■ Job ■
Which lines below hold the word "picture"? Report each one.

___ Dataset section ___

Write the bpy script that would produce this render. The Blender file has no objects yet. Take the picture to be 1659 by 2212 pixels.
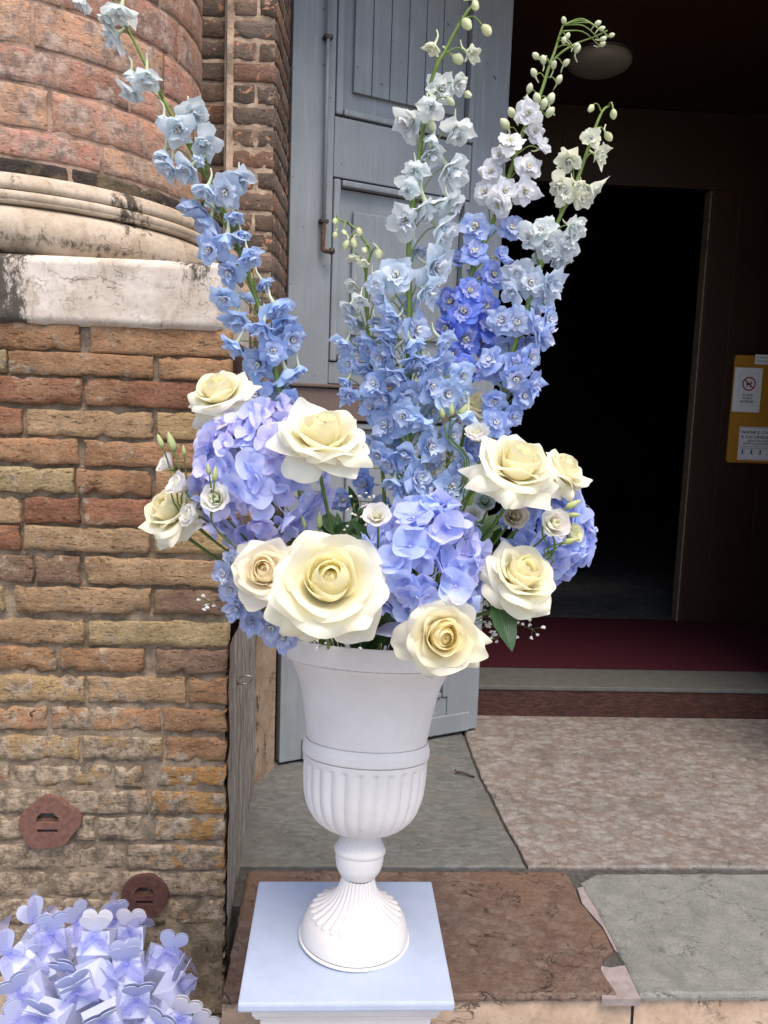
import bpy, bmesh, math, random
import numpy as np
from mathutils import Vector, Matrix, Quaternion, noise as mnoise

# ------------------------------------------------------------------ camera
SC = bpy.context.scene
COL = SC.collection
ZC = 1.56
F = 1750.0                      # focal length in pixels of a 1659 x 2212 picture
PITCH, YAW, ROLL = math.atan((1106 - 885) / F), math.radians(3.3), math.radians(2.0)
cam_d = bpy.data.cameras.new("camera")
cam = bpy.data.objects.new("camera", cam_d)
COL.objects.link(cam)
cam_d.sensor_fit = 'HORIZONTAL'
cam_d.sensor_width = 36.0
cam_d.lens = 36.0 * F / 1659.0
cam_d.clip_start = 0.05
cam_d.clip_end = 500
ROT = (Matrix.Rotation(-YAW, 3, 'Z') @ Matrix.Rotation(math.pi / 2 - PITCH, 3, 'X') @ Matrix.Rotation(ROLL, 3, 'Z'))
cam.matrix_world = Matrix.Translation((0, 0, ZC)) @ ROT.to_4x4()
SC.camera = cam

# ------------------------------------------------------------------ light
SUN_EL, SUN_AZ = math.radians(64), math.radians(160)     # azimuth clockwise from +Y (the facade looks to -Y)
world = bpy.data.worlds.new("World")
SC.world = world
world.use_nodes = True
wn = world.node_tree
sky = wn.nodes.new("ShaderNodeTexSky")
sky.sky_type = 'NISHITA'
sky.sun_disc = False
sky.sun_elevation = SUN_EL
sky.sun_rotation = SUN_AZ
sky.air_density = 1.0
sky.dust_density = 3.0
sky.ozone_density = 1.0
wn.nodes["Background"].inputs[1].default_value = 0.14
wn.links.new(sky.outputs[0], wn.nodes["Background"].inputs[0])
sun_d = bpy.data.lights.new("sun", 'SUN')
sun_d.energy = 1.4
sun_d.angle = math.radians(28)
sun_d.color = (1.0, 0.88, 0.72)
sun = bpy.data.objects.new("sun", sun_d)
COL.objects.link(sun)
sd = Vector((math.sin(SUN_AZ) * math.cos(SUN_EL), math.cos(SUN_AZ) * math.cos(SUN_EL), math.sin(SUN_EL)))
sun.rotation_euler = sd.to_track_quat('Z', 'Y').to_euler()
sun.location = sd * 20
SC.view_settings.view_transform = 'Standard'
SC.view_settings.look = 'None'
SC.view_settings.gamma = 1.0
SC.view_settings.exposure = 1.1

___

■ Answer to the problem ■
Write the bpy script that would produce this render. The Blender file has no objects yet. Take the picture to be 1659 by 2212 pixels.
F = 1750.0                      # focal length in pixels of a 1659 x 2212 picture